As for “Are they good people or bad?” a Christian response is, “As far as I know, being the chief of sinners, it shouldn’t surprise me if they are better people than me, and I will count them and treat them as such.” And as for whether or not God loves them (whoever they are), “God was merciful to me, the worst of sinners, so that Christ Jesus might demonstrate his infinite goodness through me, so that I might become an example to other sinners who would believe in him and receive eternal life.” So if God loves me (which he does, because of his goodness, not mine) he surely loves them.

Accepting that we are “the chief of sinners” also neutralizes another way of absolving ourselves from moral discernment, and from doing selective, surgical discernment on others, but not on ourselves, when we say, “At least I don’t do [insert favorite sin here] like you-know-who,” or when we say, “But they do you-know-what while they judge us for [insert whatever it is you want most to justify].” Not only does that amount to abandoning our responsibility for discernment, while making someone else “the chief of sinners,” it is a form of pride (the bad kind, not a sense of self-worth, the good kind). Pride is when we compare ourselves to each other. Humility is when we compare ourselves to Jesus. Comparing myself to him, I look like “the chief of sinners.”
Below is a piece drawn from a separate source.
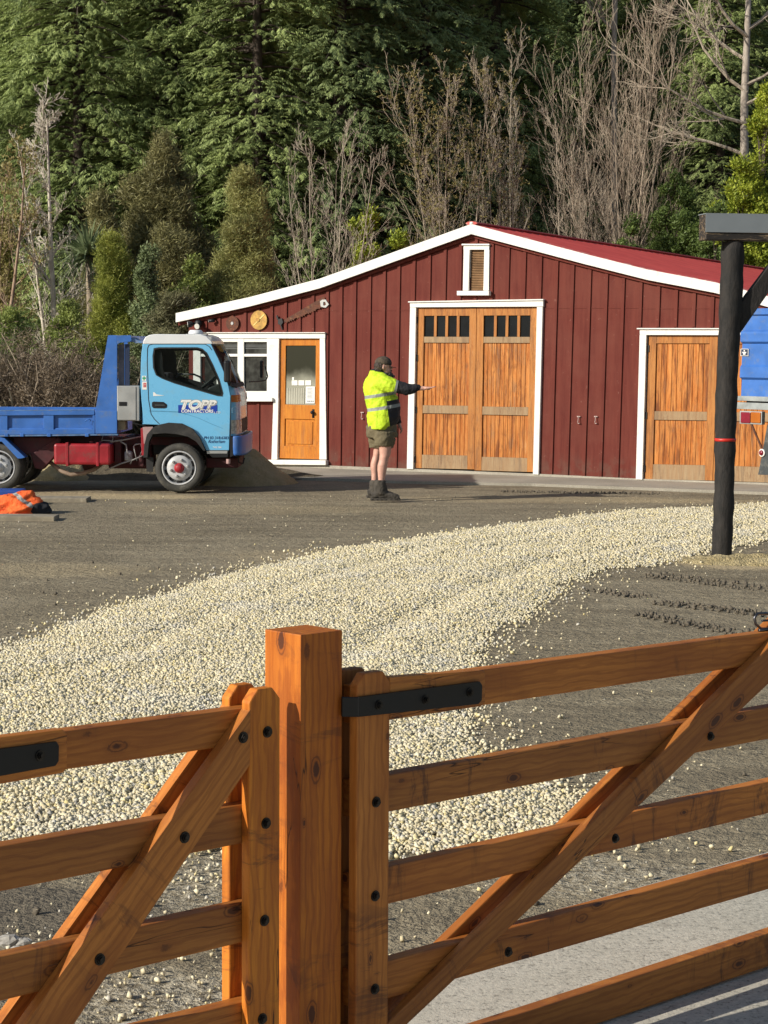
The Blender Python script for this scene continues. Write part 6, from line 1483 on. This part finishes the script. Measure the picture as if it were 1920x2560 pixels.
# two big limbed trees whose tops leave the frame
def limbtree(label, px, Y_, seed, rad, top, dens, zlim, dirs):
    r = np.random.RandomState(seed); X_ = (px-960)/FPX*Y_; g0 = gz(X_, Y_); root = empty('bare_tree', label, 'tree', (X_, Y_, g0), 0, 'leafless trees behind the barn and truck')
    m = MB(); m.tube([(0,0,-.2),(.03,0,4),(-.05,.05,8),(.05,0,top)], [rad*1.15, rad, rad*.8, rad*.35], 12); m.build('trunk', barkmat('grey_trunk', (.26,.22,.18), (.42,.37,.31)), root, smooth=True)
    ml = MB()
    def br(p, d, L, rd, lev):
        pts = [p]; rs = [rd]; n = 6; dd = d.copy()
        for i in range(n):
            dd = dd + r.normal(size=3)*.12 + np.array([0, 0, .05]); dd /= np.linalg.norm(dd); p = p+dd*L/n; pts.append(p); rs.append(max(.005, rd*(1-(i+1)/n*.8)))
        ml.tube([Vector(q) for q in pts], rs, 6 if lev == 0 else 3, cap=False)
        if lev >= 3: return
        for c in range(int([9, 6, 4][lev]*dens)):
            k = r.randint(1, n); base = pts[k]-pts[k-1]; base /= np.linalg.norm(base); s_ = r.normal(size=3); s_ -= base*(s_@base); s_ /= np.linalg.norm(s_); a = r.uniform(.4, .9)
            br(pts[k], base*math.cos(a)+s_*math.sin(a), L*r.uniform(.35, .6), rs[k]*.6, lev+1)
    for (h, az, L, el) in dirs:
        br(np.array([0, 0, h]), np.array([math.cos(az)*math.cos(el), math.sin(az)*math.cos(el), math.sin(el)]), L, rad*.42, 0)
    ml.build('branches', bark_grey, root)
limbtree('thick pale trunked bare tree with long limbs reaching left at the top right', 1849, 54, 31, .125, 13, .85, 0, [(6.6, 2.9, 3.0, .35), (7.4, 3.3, 3.4, .45), (8.2, 3.0, 3.2, .5), (8.4, .2, 3.0, .4), (9.0, 2.6, 3.0, .6), (7.9, 6.1, 2.6, .5), (9.6, 3.6, 3.0, .5), (9.8, .4, 3, .6)])
limbtree('pale trunk of a bare tree rising out of frame behind the bushiest bare tree', 1524, 58, 32, .10, 14, .9, 0, [(8.6, 2.9, 2.6, .7), (9.5, .3, 2.4, .6), (10.4, 3.4, 2.5, .6), (11, .1, 2.4, .6)])
# ---- leafy shrubs and small trees
def shrub(name, label, cat, px, Y_, pytop, width, mat, seed, tm=LC, leaf=.16, shape='cone', lobes=26, dens=1.0, base=0.0, stem=True, group='small leafy trees round the barn', zc=None):
    r = np.random.RandomState(seed); T_ = at_depth(px, pytop, Y_); g0 = gz(T_.x, Y_); H_ = T_.z-g0; W2 = width/FPX*Y_/2
    root = empty(name, label, cat, (T_.x, Y_, g0), 0, group); P = []; Fw = []
    mb = MB(); mb.tube([(0,0,-.1),(.03,.02,H_*.45),(0,0,H_*.8)], [.06,.035,.010], 7)
    for i in range(lobes):
        t = (i+r.rand())/lobes; h = H_*(base+(1-base)*t)
        w_ = {'cone': W2*1.15*(1-t)**.7*(1+.25*math.sin(i*2.3))+.10, 'round': W2*math.sqrt(max(0.03, 1-(2*t-.9)**2*.82)), 'column': W2*(1-t**3*.75)*(.7+.3*math.sin(t*3)), }[shape]
        for q in range(2 if shape != 'round' else 3):
            az = r.uniform(0, 6.283); rr = w_*r.uniform(.25, .85); c = np.array([math.cos(az)*rr, math.sin(az)*rr, h*r.uniform(.94, 1.0)]); s_ = max(.18, w_*r.uniform(.28, .5))
            mb.tube([(0,0,h*.75), tuple(c*np.array([.6,.6,.95])), tuple(c)], [.018,.012,.006], 3, cap=False)
            n = int(dens*230*s_**1.6/leaf**1.1*.42)
            d = r.normal(size=(n, 3)); d /= np.linalg.norm(d, axis=1)[:, None]; rad = s_*(r.rand(n)**.35); pp = c + d*rad[:, None]*np.array([1, 1, 1.25 if shape != 'round' else .9])
            P.append(pp); Fw.append(d + np.array([0, 0, .5]))
    P = np.concatenate(P); Fw = np.concatenate(Fw); P[:, 2] = np.abs(P[:, 2]); k = (P[:, 2] < H_*1.02); P = P[k]; Fw = Fw[k]
    Q = scatter(tm, P, Fw+r.normal(size=P.shape)*.5, np.tile([.1, .05, 1.0], (len(P), 1)), r.uniform(.6, 1.25, len(P))*leaf, r)
    mb.build('stem', bark_dark, root); quads('crown', Q, mat, root); return root
L1 = leafmat('kanuka_brown_green', (.085,.082,.030), (.31,.29,.12), 1.5, .15); L2 = leafmat('pale_conical_green', (.16,.17,.045), (.46,.45,.17), 2); L3 = leafmat('yellow_green', (.17,.21,.03), (.50,.52,.12), 2)
L4 = leafmat('grey_green', (.08,.11,.045), (.36,.44,.21), 2); L5 = leafmat('glossy_bright_green', (.13,.19,.015), (.50,.56,.07), 2.5); L6 = leafmat('mid_green_shrub', (.03,.06,.015), (.20,.28,.07), 2)
L7 = leafmat('light_shrub_green', (.11,.15,.03), (.40,.46,.13), 2)
shrub('shrub_tree', 'brownish green bushy tree in front of the conifers left of the barn', 'tree', 405, 47, 345, 330, L1, 1, LF, .22, 'cone', 62, 1.6, .05)
shrub('shrub_tree', 'olive brown bush filling the gap behind the cabbage tree', 'tree', 250, 46, 470, 170, L1, 2, LF, .24, 'cone', 26, 1.3)
shrub('conical_tree', 'pale olive conical tree left of the barn roof end', 'tree', 615, 43, 425, 240, L2, 3, LF, .17, 'cone', 56, 1.6, .05)
shrub('conical_tree', 'slim yellow-green conical tree above the tipper headboard', 'tree', 278, 40.5, 582, 130, L3, 4, LF, .15, 'column', 40, 1.4, .05)
shrub('shrub', 'grey-green leafy shrub between the yellow-green cone and the barn', 'shrub', 365, 40, 628, 130, L4, 5, LC, .12, 'column', 26, .9)
shrub('shrub', 'mid green bushes low behind the left end of the barn roof', 'shrub', 478, 42.5, 650, 190, L7, 6, LC, .14, 'round', 16, .9)
shrub('shrub', 'dull olive shrub right behind the truck cab roof', 'shrub', 430, 38.2, 735, 200, leafmat('dull_olive', (.09,.09,.04), (.32,.31,.16), 2), 7, LF, .15, 'round', 14, 1.0)
shrub('shrub', 'bright green glossy shrub poking above the left roof slope', 'shrub', 915, 46, 520, 130, L5, 8, LC, .16, 'round', 14, .85)
shrub('shrub', 'bright green low shrub behind the gable below the brownish bare tree', 'shrub', 1000, 47.5, 590, 110, L5, 9, LC, .16, 'round', 10, .8)
shrub('shrub', 'dark green bush above the roof between bare trees and yellow bush', 'shrub', 1690, 52, 430, 230, L6, 10, LC, .15, 'round', 22, .9)
shrub('shrub', 'deep green rounded bush directly above the middle of the red roof', 'shrub', 1585, 51, 545, 130, L6, 11, LC, .15, 'round', 12, .85)
shrub('shrub', 'tall yellow-green bush at the right edge above the grey beam', 'shrub', 1910, 50.5, 185, 230, L5, 12, LC, .17, 'cone', 34, .9)
shrub('shrub', 'yellow-green bush spreading behind the dark pole top', 'shrub', 1850, 50, 400, 200, L5, 13, LC, .17, 'round', 20, .9)
shrub('shrub', 'dark bush behind the pole below the yellow-green bush', 'shrub', 1790, 49.5, 520, 160, L6, 14, LC, .15, 'round', 14, .85)
shrub('shrub', 'pale green shrub at the left edge under the bare trees', 'shrub', 20, 38, 770, 180, L7, 15, LC, .11, 'round', 12, .8)
shrub('shrub', 'light green shrub behind the tray foot of the white-stemmed tree', 'shrub', 165, 37.5, 760, 150, L7, 16, LC, .11, 'round', 12, .8)
shrub('shrub', 'yellow leafed shrub touching the left photo edge above the brush', 'shrub', 5, 40.5, 520, 90, leafmat('yellow_leafed', (.16,.15,.04), (.42,.40,.12), 2), 17, LC, .12, 'column', 16, .7)
shrub('shrub', 'small bright green shrub beside the tipper headboard', 'shrub', 190, 36, 850, 110, L7, 18, LC, .10, 'round', 10, .8)
# cabbage tree
ct = at_depth(222, 640, 42); root = empty('cabbage_tree', 'spiky-headed cabbage tree between the bare stems and the yellow-green cone', 'tree', (ct.x, 42, 0), 0, 'small leafy trees round the barn')
trunkmesh('trunk', [(0,0,-.1),(.05,0,ct.z*.5),(0,0,ct.z)], [.10,.08,.07], barkmat('cabbage_bark', (.20,.16,.11), (.33,.27,.20)), root)
rr_ = np.random.RandomState(4); Q = []
for k in range(240):
    d = rr_.normal(size=3); d[2] = d[2]*.8+.35; d /= np.linalg.norm(d); L = rr_.uniform(.55, .95); s_ = np.cross(d, rr_.normal(size=3)); s_ /= np.linalg.norm(s_); b0_ = np.array([0, 0, ct.z]); droop = np.array([0, 0, -.25 if d[2] > .2 else -.5])*L*.6
    Q.append([b0_-s_*.015, b0_+s_*.015, b0_+d*L*.6+s_*.022, b0_+d*L*.6-s_*.022]); Q.append([b0_+d*L*.6-s_*.022, b0_+d*L*.6+s_*.022, b0_+d*L+droop+s_*.004, b0_+d*L+droop-s_*.004])
quads('crown', np.array(Q), leafmat('strap_leaves', (.06,.085,.035), (.26,.32,.16)), root)
# brush heap: cut dead branches and flax leaves behind the tray
def brush(label, px0, px1, Y_, pytop, seed, nst, mats, nm='brush_heap'):
    r = np.random.RandomState(seed); a = at_depth(px0, 1000, Y_); b = at_depth(px1, 1000, Y_); H_ = at_depth(0, pytop, Y_).z; cx = (a.x+b.x)/2; root = empty(nm, label, 'brushwood', (cx, Y_, 0)); W2 = (b.x-a.x)/2
    ml = MB(); tips = []
    for k in range(nst):
        x = r.uniform(-W2, W2); z0 = r.uniform(0, .5); d = np.array([r.uniform(-.9, .35), r.uniform(-.5, .5), 1.0]); d /= np.linalg.norm(d); L = r.uniform(.5, 1)*H_*(1-.35*abs(x/W2)); p = np.array([x+r.uniform(-.3,.3), r.uniform(-.8, .8), z0]); pts = [p]
        for i in range(4): d = d+r.normal(size=3)*.16; d /= np.linalg.norm(d); p = p+d*L/4; pts.append(p)
        rd = r.uniform(.008, .022); ml.tube([Vector(q) for q in pts], [rd, rd*.8, rd*.6, rd*.45, .005], 3, cap=False); tips += pts[2:]
    ml.build('dead_branches', mats[0], root)
    tp_ = np.array(tips); P_ = np.repeat(tp_, 3, 0)+r.normal(size=(len(tp_)*3, 3))*.16
    Q = scatter(LF, P_, r.normal(size=P_.shape)+np.array([0,0,.4]), np.tile([.1,.2,1.0], (len(P_), 1)), r.uniform(.6, 1.2, len(P_))*.16, r); quads('dry_leaves', Q, mats[1], root)
    Q = []
    for k in range(900):
        p = np.array([r.uniform(-W2, W2), r.uniform(-1, .6), r.uniform(.0, H_*.35)]); d = np.array([r.uniform(-1, .6), r.uniform(-.5,.3), r.uniform(.1, 1.2)]); d /= np.linalg.norm(d); L = r.uniform(.3, .75); s_ = np.cross(d, r.normal(size=3)); s_ /= np.linalg.norm(s_); s_ *= r.uniform(.012, .024)
        Q.append([p-s_, p+s_, p+d*L*.6+s_*.9, p+d*L*.6-s_*.9]); Q.append([p+d*L*.6-s_*.9, p+d*L*.6+s_*.9, p+d*L+np.array([0,0,-.12*L])+s_*.1, p+d*L+np.array([0,0,-.12*L])-s_*.1])
    quads('dead_flax_leaves', np.array(Q), mats[2], root)
db = barkmat('dead_branch', (.16,.125,.09), (.40,.33,.25)); dl = leafmat('dead_brown_leaves', (.07,.05,.035), (.26,.20,.13), 3, .1); dfm = leafmat('dead_flax', (.20,.16,.10), (.56,.49,.34), 3, .1)
brush('tangled heap of dead brown brushwood and flax leaves behind the tipper tray', -60, 245, 34.5, 850, 1, 420, (db, dl, dfm))
brush('darker dead brush behind the truck cab beside the barn corner', 235, 470, 36.2, 885, 2, 260, (db, leafmat('dark_brush_leaves', (.02,.028,.012), (.12,.13,.06), 3, .1), dfm))
brush('dark twiggy thicket at the left edge under the pale green shrub', -120, 60, 36.5, 800, 3, 220, (db, L6, dfm))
No sin puts us out of God’s kingdom, God’s church, or God’s love. But by willfully persisting in sin (whatever sin it is) and refusing to  discern and repent (like Adam and Eve blaming God and each other) we drive ourselves out of God’s kingdom, God’s church, and any reception of God’s love, because that’s what sin is: loving something more than God.
Once we accept that we (or I) are the chief of sinners, all that’s left then is to discern the values of behaviors and actions, knowing our propensity for sin, because we’re sinners. Unless I’m the only one. At least I’m the worst one. And how we respond pastorally, morally, missionally or ecclesiastically (that is, in church life) to sinful behaviors and actions will often have to be finessed on a case by case basis, depending less upon where we’re at than on where we’re headed, either toward repentance, restitution and reconciliation, or toward more rebellion, recklessness and the destruction of people and relationships. Just as Paul’s repentance, restoration and re-orientation of life gave life and hope to other (lesser) sinners, so might someone’s continued resistance and rebellion give despair or misdirection to other sinners.

But confessing ourselves “the worst of sinners” is no license to give up on moral and spiritual discernment. It is not to say, “We’re all sinners anyway; how can we judge anything? no one’s perfect, so anything goes.” The church, being a collection of sinners, must discern the value and the effect of actions and words upon the healing process of all the sinners in its embrace. And a lackadaisical approach to moral discernment would bring that healing process to a stop, and even reverse it. Confessing ourselves “the worst of sinners” is not an excuse for surrender, but a call to discernment, starting (and usually staying) with ourselves.

But being the chief of sinners, I cannot, and should not, do moral and spiritual discernment on my own.

If we can’t agree on this, that we are each the chief of sinners who must work first on the logs in our own eyes, then we lack the common language and the common starting point to do moral discernment together.